Knee Deep In Water

cow knee deep in the River Cam near Cambridge

It’s standing in the River Cam outside Cambridge, near the village of Fen Ditton. Could it get out if it wanted to? It didn’t seem concerned, and there were other cows in the small herd eating on the bank. So all in all, I decided that by its demeanour it was OK.

Thinking about it now, I recall that the local Council was not sure at one point whether they could afford the insurance they needed to cover the cows that are let loose on Midsummer Common. The insurance included the cost of getting someone out to rescue cows that fall in the river. That’s at Midsummer Common where the banks are sheer. Still, maybe I should have hung on a bit longer yesterday and watched that the cow made dry land. But when, how long?

I wasn’t the only person there, And I imputed to ‘someone’ in the bystanders and walkers, the knowledge of whether the cow was really in trouble.

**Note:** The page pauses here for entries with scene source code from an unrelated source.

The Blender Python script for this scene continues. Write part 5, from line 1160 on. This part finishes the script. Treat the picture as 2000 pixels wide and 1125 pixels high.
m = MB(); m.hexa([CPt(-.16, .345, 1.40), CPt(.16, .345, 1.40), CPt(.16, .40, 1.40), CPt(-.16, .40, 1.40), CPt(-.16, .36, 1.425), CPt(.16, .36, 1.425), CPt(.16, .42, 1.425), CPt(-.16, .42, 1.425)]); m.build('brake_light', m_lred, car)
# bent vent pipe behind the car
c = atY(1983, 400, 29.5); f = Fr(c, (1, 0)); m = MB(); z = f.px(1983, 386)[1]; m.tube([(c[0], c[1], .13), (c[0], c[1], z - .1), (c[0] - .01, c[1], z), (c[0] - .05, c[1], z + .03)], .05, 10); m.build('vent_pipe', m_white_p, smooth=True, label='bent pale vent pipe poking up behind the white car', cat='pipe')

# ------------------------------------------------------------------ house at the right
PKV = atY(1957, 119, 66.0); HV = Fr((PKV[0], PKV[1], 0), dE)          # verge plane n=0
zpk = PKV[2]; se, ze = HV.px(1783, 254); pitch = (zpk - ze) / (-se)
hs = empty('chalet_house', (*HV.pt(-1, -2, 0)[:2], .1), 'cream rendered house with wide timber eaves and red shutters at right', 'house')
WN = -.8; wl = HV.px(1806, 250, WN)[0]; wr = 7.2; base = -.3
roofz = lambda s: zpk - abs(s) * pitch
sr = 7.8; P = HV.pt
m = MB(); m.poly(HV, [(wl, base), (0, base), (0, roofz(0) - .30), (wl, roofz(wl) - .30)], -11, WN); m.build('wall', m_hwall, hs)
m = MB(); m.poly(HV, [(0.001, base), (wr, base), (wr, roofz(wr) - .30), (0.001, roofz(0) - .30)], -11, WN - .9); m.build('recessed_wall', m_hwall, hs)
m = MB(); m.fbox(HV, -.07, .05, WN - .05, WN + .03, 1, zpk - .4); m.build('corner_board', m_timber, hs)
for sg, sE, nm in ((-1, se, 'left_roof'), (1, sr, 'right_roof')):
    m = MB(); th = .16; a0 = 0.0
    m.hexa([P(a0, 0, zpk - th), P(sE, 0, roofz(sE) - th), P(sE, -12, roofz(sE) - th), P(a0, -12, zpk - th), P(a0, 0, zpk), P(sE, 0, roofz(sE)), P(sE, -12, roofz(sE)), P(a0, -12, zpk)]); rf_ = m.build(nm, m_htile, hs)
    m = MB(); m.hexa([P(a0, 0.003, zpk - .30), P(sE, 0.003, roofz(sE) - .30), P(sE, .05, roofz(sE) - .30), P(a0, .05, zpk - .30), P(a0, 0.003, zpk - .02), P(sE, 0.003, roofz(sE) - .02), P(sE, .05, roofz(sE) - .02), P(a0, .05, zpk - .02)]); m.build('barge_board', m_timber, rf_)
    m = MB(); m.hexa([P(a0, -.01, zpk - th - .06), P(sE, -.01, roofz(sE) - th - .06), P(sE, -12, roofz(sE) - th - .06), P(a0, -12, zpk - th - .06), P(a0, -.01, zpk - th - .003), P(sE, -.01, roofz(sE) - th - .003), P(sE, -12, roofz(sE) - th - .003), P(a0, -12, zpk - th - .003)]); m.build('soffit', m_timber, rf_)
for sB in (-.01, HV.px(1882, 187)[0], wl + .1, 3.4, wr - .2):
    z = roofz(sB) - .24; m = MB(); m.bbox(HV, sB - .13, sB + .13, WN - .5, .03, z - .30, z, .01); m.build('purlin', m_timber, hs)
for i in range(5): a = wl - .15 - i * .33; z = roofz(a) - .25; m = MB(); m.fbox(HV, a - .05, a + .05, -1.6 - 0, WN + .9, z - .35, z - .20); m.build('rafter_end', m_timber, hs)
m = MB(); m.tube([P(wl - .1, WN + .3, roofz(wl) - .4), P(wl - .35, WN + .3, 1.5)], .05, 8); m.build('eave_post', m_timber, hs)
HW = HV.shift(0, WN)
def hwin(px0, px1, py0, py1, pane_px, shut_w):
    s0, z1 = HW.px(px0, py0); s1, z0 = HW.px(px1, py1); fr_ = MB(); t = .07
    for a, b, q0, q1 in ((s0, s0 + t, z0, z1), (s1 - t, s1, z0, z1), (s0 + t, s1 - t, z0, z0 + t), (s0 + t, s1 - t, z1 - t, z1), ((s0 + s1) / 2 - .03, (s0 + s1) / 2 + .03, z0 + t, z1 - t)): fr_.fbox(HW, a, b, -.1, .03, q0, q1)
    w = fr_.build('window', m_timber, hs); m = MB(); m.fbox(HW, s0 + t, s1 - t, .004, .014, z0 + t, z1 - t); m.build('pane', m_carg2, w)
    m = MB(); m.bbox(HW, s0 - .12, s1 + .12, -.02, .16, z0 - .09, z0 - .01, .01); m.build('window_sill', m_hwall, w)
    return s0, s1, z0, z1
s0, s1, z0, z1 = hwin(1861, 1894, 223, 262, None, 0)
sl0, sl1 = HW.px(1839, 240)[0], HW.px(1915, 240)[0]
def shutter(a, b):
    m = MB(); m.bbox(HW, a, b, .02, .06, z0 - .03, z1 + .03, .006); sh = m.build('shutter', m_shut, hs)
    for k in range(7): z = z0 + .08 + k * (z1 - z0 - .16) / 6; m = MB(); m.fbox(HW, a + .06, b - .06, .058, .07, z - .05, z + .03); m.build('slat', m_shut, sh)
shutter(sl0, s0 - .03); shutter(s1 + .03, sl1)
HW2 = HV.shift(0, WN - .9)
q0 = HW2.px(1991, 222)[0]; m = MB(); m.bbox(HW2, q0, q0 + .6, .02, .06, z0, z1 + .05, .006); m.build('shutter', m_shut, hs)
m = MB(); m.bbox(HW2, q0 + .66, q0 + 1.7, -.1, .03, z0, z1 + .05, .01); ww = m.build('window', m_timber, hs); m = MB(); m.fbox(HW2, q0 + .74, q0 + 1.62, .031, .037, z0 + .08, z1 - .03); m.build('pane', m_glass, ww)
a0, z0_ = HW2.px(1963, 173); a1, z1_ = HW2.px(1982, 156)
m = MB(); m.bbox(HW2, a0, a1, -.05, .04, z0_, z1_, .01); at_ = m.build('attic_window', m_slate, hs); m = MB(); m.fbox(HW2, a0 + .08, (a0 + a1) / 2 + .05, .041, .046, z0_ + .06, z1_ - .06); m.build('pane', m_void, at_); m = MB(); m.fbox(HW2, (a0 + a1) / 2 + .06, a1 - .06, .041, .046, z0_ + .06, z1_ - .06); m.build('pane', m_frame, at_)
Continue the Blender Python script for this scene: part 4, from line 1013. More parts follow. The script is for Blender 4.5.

When Kitty Genovese was murdered in 1965 in Queens in New York City in full sight of neighbours looking down from their apartment windows, the newspapers said that people were apparently uncaring or didn’t want to get involved.

Robert Cialdini wrote later that when psychologists delved deeper into the mindset of the neighbours, the main reason no one called the police was that everyone assumed that someone else had.

Cialdini gives a tip if someone falls, is hit by a car, whatever. If you are tending them and a small crowd gathers and everyone is looking, who is calling an ambulance?

Cialdini says the thing to do is to single out one person in the crowd and say ‘You with the grey jacket and the briefcase, call an ambulance.’

I just looked at the local Cambridge news, and no mention of cows in the river.

1 Comment

  1. Joan E. Miller says:

    Thank you for mentioning Kitty Genovese. I remember that incident to this day. I would educate younger people about it, and hope they learn a lesson.